The council took action against some of the companies it examined, filing formal complaints with Norway's data protection authority against Grindr, Twitter-owned mobile app advertising platform MoPub and four ad tech companies. Grindr sent data including users' GPS location, age and gender to the other companies, the council said.
Twitter said it disabled Grindr's MoPub account and is investigating the issue "to understand the sufficiency of Grindr's consent mechanism."
Period tracker app MyDays and virtual makeup app Perfect 365 were also among the apps sharing personal data with ad services, the report said.
The U.S. doesn't have federal regulation like the GDPR, although some states, notably California, have enacted their own laws.
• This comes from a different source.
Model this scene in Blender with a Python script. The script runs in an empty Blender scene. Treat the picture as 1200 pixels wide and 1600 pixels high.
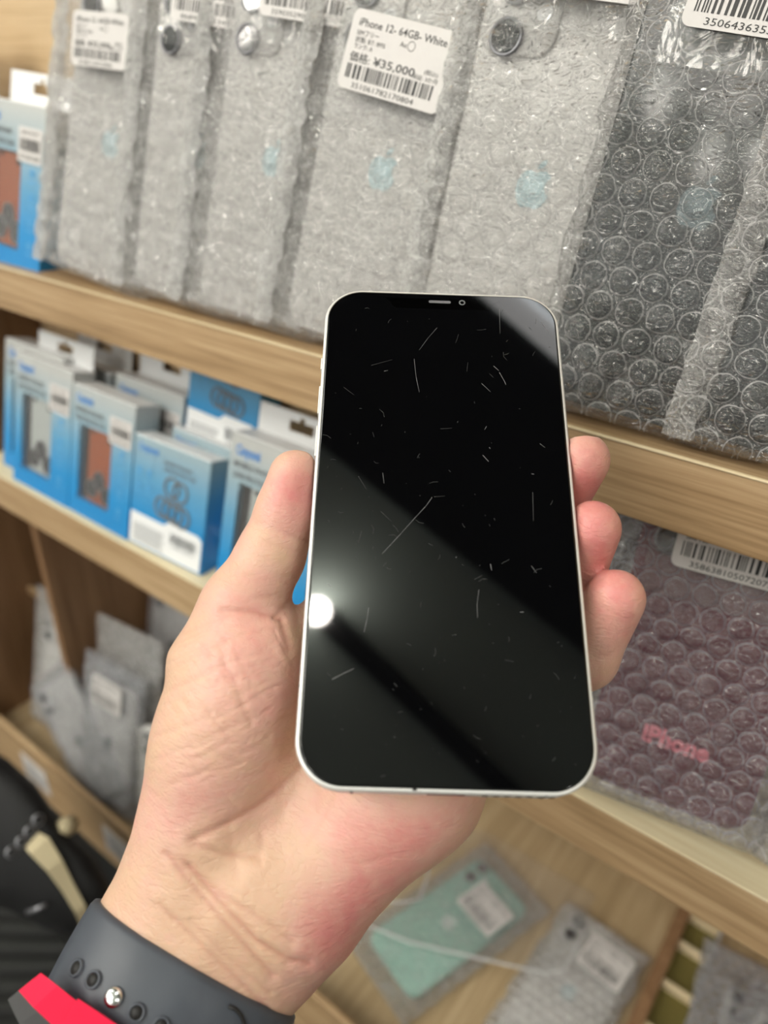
import bpy, bmesh, math, random
import numpy as np
from mathutils import Matrix, Vector
random.seed(7); rng = np.random.default_rng(7)

# ------------------------------------------------------------------ camera
F = 1165.0                                   # focal length in pixels of the 1200x1600 frame
EYE = Vector((0, 0, 1.4))                    # the lens is 1.4 m above the floor
def _pose():
    a = np.array([-1800., -720., F]); v = 2050.
    u = -(a[1]*v + F*F)/a[0]
    d1 = a/np.linalg.norm(a); d2 = np.array([u, v, F]); d2 /= np.linalg.norm(d2)
    return np.array([-d1, -np.cross(d1, d2), -d2])
R = _pose()                                  # lens axes -> room axes (x along shelf, y into shelf, z up)
sc = bpy.context.scene
cd = bpy.data.cameras.new('camera'); cam = bpy.data.objects.new('camera', cd)
sc.collection.objects.link(cam)
m = Matrix([[R[i][0], -R[i][1], -R[i][2], EYE[i]] for i in range(3)] + [[0, 0, 0, 1]])
cam.matrix_world = m
cd.sensor_fit = 'VERTICAL'; cd.sensor_height = 36; cd.sensor_width = 27; cd.lens = 36*F/1600
cd.clip_start = 0.01; cd.clip_end = 30
cd.dof.use_dof = True; cd.dof.focus_distance = 0.222; cd.dof.aperture_fstop = 7.5
sc.camera = cam

# ------------------------------------------------------------------ world, exposure, lights
w = bpy.data.worlds.new('world'); sc.world = w; w.use_nodes = True
w.node_tree.nodes['Background'].inputs[0].default_value = (1.0, 0.95, 0.9, 1)
w.node_tree.nodes['Background'].inputs[1].default_value = 0.3
sc.view_settings.view_transform = 'Standard'; sc.view_settings.look = 'None'
sc.view_settings.gamma = 1; sc.view_settings.use_curve_mapping = False
sc.view_settings.exposure = -0.22
sc.cycles.use_denoising = True
sc.cycles.transparent_max_bounces = 24
sc.cycles.max_bounces = 8
sc.cycles.caustics_reflective = False; sc.cycles.caustics_refractive = False
def area(name, loc, target, sx, sy, power, col):
    l = bpy.data.lights.new(name, 'AREA'); l.shape = 'RECTANGLE'; l.size = sx; l.size_y = sy
    l.energy = power; l.color = col
    o = bpy.data.objects.new(name, l); sc.collection.objects.link(o); o.location = loc
    o.rotation_euler = (Vector(target)-Vector(loc)).to_track_quat('-Z', 'Y').to_euler()
    return o
WARM = (1.0, 0.93, 0.85)
area('ceiling_panel_light', (-0.55, -1.00, 2.50), (-0.2, 0.1, 1.0), 1.1, 0.35, 12, WARM)
area('ceiling_tube_light', (1.35, -0.5, 2.50), (0.0, 0.1, 1.1), 0.12, 1.1, 7, (1, .97, .93))
area('ceiling_tube_light', (-1.35, -0.3, 2.50), (-0.4, 0.2, 1.0), 0.12, 1.1, 7, (1, .95, .9))
area('added_front_fill', (-0.5, -2.12, 1.55), (-0.2, 0.2, 1.1), 2.6, 1.5, 15, (.97, .98, 1))  # added soft light from behind the camera to lift the middle shelf
for x, y, e_, r_ in ((0.078, -0.289, 4, .028), (-0.75, -0.25, 4, .06), (0.75, -0.95, 6, .09), (-.9, -1.5, 13, .10), (-1.8, -.9, 13, .10), (0.1, -1.75, 13, .10), (-1.9, -1.8, 13, .10), (-.35, -1.9, 13, .10), (-1.4, -1.3, 13, .10)):  # first mirrors in the screen; the strongest ones are added for film glints
    l = bpy.data.lights.new('downlight_or_glint_lamp', 'POINT'); l.energy = e_; l.shadow_soft_size = r_; l.color = WARM
    o = bpy.data.objects.new('downlight_or_glint_lamp', l); sc.collection.objects.link(o); o.location = (x, y, 2.56)

# ------------------------------------------------------------------ helpers
def W(c):                                    # lens coordinates (metres) -> room
    c = R @ np.asarray(c, float); return Vector((c[0], c[1], c[2]+1.4))
def px(x, y, z):                             # a point seen at pixel x,y at depth z (m), room coordinates
    return W(((x-600)/F*z, (y-800)/F*z, z))
def link(o, parent=None):
    sc.collection.objects.link(o)
    if parent is not None: o.parent = parent
    return o
def mesh(name, verts, faces, mat=None, parent=None, smooth=False):
    me = bpy.data.meshes.new(name); me.from_pydata([tuple(map(float, v)) for v in verts], [], faces); me.update()
    if mat: me.materials.append(mat)
    if smooth: me.polygons.foreach_set('use_smooth', [True]*len(me.polygons))
    return link(bpy.data.objects.new(name, me), parent)
def from_bm(name, bm, mat=None, parent=None, smooth=False, recalc=True):
    if recalc: bmesh.ops.recalc_face_normals(bm, faces=bm.faces[:])
    me = bpy.data.meshes.new(name); bm.to_mesh(me); bm.free()
    if mat: me.materials.append(mat)
    if smooth: me.polygons.foreach_set('use_smooth', [True]*len(me.polygons))
    return link(bpy.data.objects.new(name, me), parent)
def tag(o, label=None, cat=None, group=None, kind=None):
    if label: o['label'] = label
    if cat: o['category'] = cat
    if group: o['group'] = group
    if kind: o['kind'] = kind
    return o
def empty(name, mat4):
    o = bpy.data.objects.new(name, None); o.empty_display_size = 0.01
    sc.collection.objects.link(o); o.matrix_world = mat4; return o
def bm_box(bm, x0, x1, y0, y1, z0, z1, bev=0.0, seg=2):
    r = bmesh.ops.create_cube(bm, size=1.0)
    vs = r['verts']
    for v in vs:
        v.co = Vector(((x0+x1)/2+v.co.x*(x1-x0), (y0+y1)/2+v.co.y*(y1-y0), (z0+z1)/2+v.co.z*(z1-z0)))
    if bev:
        es = list({e for v in vs for e in v.link_edges})
        bmesh.ops.bevel(bm, geom=es, offset=bev, segments=seg, affect='EDGES', profile=0.5)
def box(name, b, mat, parent=None, bev=0.0, seg=2, smooth=False):
    bm = bmesh.new(); bm_box(bm, *b, bev, seg); return from_bm(name, bm, mat, parent, smooth)
def rrect(w, h, r, n=8, cx=0, cy=0):
    pts = []
    for sx, sy, a0 in ((1, 1, 0), (-1, 1, 90), (-1, -1, 180), (1, -1, 270)):
        for i in range(n+1):
            a = math.radians(a0+90*i/n)
            pts.append((cx+sx*(w/2-r)+r*math.cos(a), cy+sy*(h/2-r)+r*math.sin(a)))
    return pts
def bm_loft(bm, rings, cap=True):            # rings: lists of equal length of 3-D points
    L = [[bm.verts.new(p) for p in r] for r in rings]
    n = len(L[0])
    for a, b in zip(L, L[1:]):
        for i in range(n): bm.faces.new((a[i], a[(i+1) % n], b[(i+1) % n], b[i]))
    if cap: bm.faces.new(L[0][::-1]); bm.faces.new(L[-1])
def slab(name, w, h, r, y0, y1, ch, mat, parent, cx=0, cz=0, n=8, smooth=False):
    # rounded slab standing in the xz plane, from y0 (front) to y1, chamfer ch
    bm = bmesh.new()
    def ring(d, y): return [(x, y, z) for x, z in rrect(w-2*d, h-2*d, max(r-d, 1e-5), n, cx, cz)]
    k = ch*0.3
    bm_loft(bm, [ring(ch, y0), ring(k, y0+k), ring(0, y0+ch), ring(0, y1-ch), ring(k, y1-k), ring(ch, y1)])
    return from_bm(name, bm, mat, parent, smooth)
def bm_disc(bm, cx, cz, r, y0, y1, n=20, rin=0.0):
    c = [(math.cos(2*math.pi*i/n), math.sin(2*math.pi*i/n)) for i in range(n)]
    if rin:
        o0 = [bm.verts.new((cx+r*a, y0, cz+r*b)) for a, b in c]; i0 = [bm.verts.new((cx+rin*a, y0, cz+rin*b)) for a, b in c]
        o1 = [bm.verts.new((cx+r*a, y1, cz+r*b)) for a, b in c]; i1 = [bm.verts.new((cx+rin*a, y1, cz+rin*b)) for a, b in c]
        for i in range(n):
            j = (i+1) % n
            for q in ((o0[i], o0[j], i0[j], i0[i]), (o0[i], o1[i], o1[j], o0[j]), (i0[i], i0[j], i1[j], i1[i]), (o1[i], i1[i], i1[j], o1[j])): bm.faces.new(q)
    else:
        bm_loft(bm, [[(cx+r*a, y0, cz+r*b) for a, b in c], [(cx+r*a, y1, cz+r*b) for a, b in c]])
def bm_quad(bm, x0, x1, z0, z1, y):
    bm.faces.new([bm.verts.new(p) for p in ((x0, y, z0), (x1, y, z0), (x1, y, z1), (x0, y, z1))])
def bm_poly(bm, pts, y0, y1):
    a = [bm.verts.new((x, y0, z)) for x, z in pts]; b = [bm.verts.new((x, y1, z)) for x, z in pts]; n = len(pts)
    bm.faces.new(a); bm.faces.new(b[::-1])
    for i in range(n): bm.faces.new((a[i], b[i], b[(i+1) % n], a[(i+1) % n]))
_txt = {}
def bm_text(bm, s, x, z, size, y, bold=0.0, width=None):   # left baseline at x,z
    key = (s, bold)
    if key not in _txt:
        cu = bpy.data.curves.new('t', 'FONT'); cu.body = s; cu.size = 1.0; cu.offset = bold; cu.resolution_u = 2
        o = bpy.data.objects.new('t', cu); sc.collection.objects.link(o)
        dg = bpy.context.evaluated_depsgraph_get(); me = bpy.data.meshes.new_from_object(o.evaluated_get(dg))
        co = [tuple(v.co) for v in me.vertices]; fs = [tuple(p.vertices) for p in me.polygons]
        sc.collection.objects.unlink(o); bpy.data.objects.remove(o); bpy.data.curves.remove(cu); bpy.data.meshes.remove(me)
        _txt[key] = (co, fs)
    co, fs = _txt[key]
    if not co: return
    sx = size
    if width: sx = width/(max(c[0] for c in co)+1e-6)
    vs = [bm.verts.new((x+c[0]*sx, y, z+c[1]*size)) for c in co]
    for f in fs:
        try: bm.faces.new([vs[i] for i in f])
        except ValueError: pass
def bm_barcode(bm, x0, x1, z0, z1, y, seed):
    rr = random.Random(seed); x = x0; u = (x1-x0)/95.
    while x < x1-u:
        a = u*rr.choice((1, 1, 1, 2, 2, 3)); b = u*rr.choice((1, 1, 2, 2, 3))
        bm_quad(bm, x, min(x+a, x1), z0, z1, y); x += a+b

# ------------------------------------------------------------------ materials
def mat(name, col, rough=0.5, metal=0.0, coat=0.0, spec=0.5, **kw):
    m = bpy.data.materials.new(name); m.use_nodes = True
    b = m.node_tree.nodes['Principled BSDF']
    b.inputs['Base Color'].default_value = (*col, 1); b.inputs['Roughness'].default_value = rough
    b.inputs['Metallic'].default_value = metal; b.inputs['Coat Weight'].default_value = coat
    b.inputs['Specular IOR Level'].default_value = spec
    for k, v in kw.items(): b.inputs[k.replace('_', ' ')].default_value = v
    return m
class G:                                     # small node builder
    def fres(s, nrm, f0=.04):                # Schlick, same from both sides of the sheet
        lw = s.n('ShaderNodeLayerWeight'); lw.inputs['Blend'].default_value = .5; s.l(nrm, lw.inputs['Normal'])
        return s.math('MULTIPLY_ADD', s.math('POWER', lw.outputs['Facing'], 5.0), 1-f0, f0)
    def __init__(s, m): s.m = m; s.t = m.node_tree; s.b = s.t.nodes.get('Principled BSDF')
    def n(s, typ, **kw):
        n = s.t.nodes.new(typ)
        for k, v in kw.items(): setattr(n, k, v)
        return n
    def l(s, a, b): s.t.links.new(a, b)
    def math(s, op, a, b=None, c=None, clamp=False):
        n = s.n('ShaderNodeMath', operation=op); n.use_clamp = clamp
        for i, v in enumerate((a, b, c)):
            if v is None: continue
            if isinstance(v, (int, float)): n.inputs[i].default_value = v
            else: s.l(v, n.inputs[i])
        return n.outputs[0]
    def vmath(s, op, a, b=None):
        n = s.n('ShaderNodeVectorMath', operation=op)
        for i, v in enumerate((a, b)):
            if v is None: continue
            if isinstance(v, tuple): n.inputs[i].default_value = v
            else: s.l(v, n.inputs[i])
        return n.outputs['Value' if op == 'LENGTH' else 'Vector']
    def ramp(s, f, stops):
        n = s.n('ShaderNodeValToRGB'); e = n.color_ramp.elements
        while len(e) < len(stops): e.new(0.5)
        for i, (p, c) in enumerate(stops): e[i].position = p; e[i].color = (*c, 1) if len(c) == 3 else c
        s.l(f, n.inputs[0]); return n.outputs[0]
    def noise(s, vec, scale, detail=4, rough=0.5, dist=0.0):
        n = s.n('ShaderNodeTexNoise'); n.inputs['Scale'].default_value = scale; n.inputs['Detail'].default_value = detail
        n.inputs['Roughness'].default_value = rough; n.inputs['Distortion'].default_value = dist
        if vec is not None: s.l(vec, n.inputs['Vector'])
        return n.outputs['Fac']
    def scale(s, vec, sc_, loc=(0, 0, 0), rot=(0, 0, 0)):
        n = s.n('ShaderNodeMapping'); n.inputs['Scale'].default_value = sc_; n.inputs['Location'].default_value = loc
        n.inputs['Rotation'].default_value = rot
        s.l(vec, n.inputs[0]); return n.outputs[0]
    def obj(s): return s.n('ShaderNodeTexCoord').outputs['Object']
    def bump(s, h, strength, dist=0.001, prev=None):
        n = s.n('ShaderNodeBump'); n.inputs['Strength'].default_value = strength; n.inputs['Distance'].default_value = dist
        s.l(h, n.inputs['Height'])
        if prev is not None: s.l(prev, n.inputs['Normal'])
        return n.outputs[0]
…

Nine civil rights groups, including the American Civil Liberties Union of California, the Electronic Privacy Information Center, Public Citizen and U.S. PIRG sent a letter to the Federal Trade Commission, Congress and state attorneys general of California, Texas and Oregon asking them to investigate the apps named in the report.
"Congress should use the findings of the report as a road map for a new law that ensures that such flagrant violations of privacy found in the EU are not acceptable in the U.S.," the groups said in a statement.
The FTC confirmed it received the letter but declined to comment further. IAC, which owns Tinder and OkCupid, and creators of the MyDays, Perfect 365 and Grindr apps did not immediately respond to requests for comment.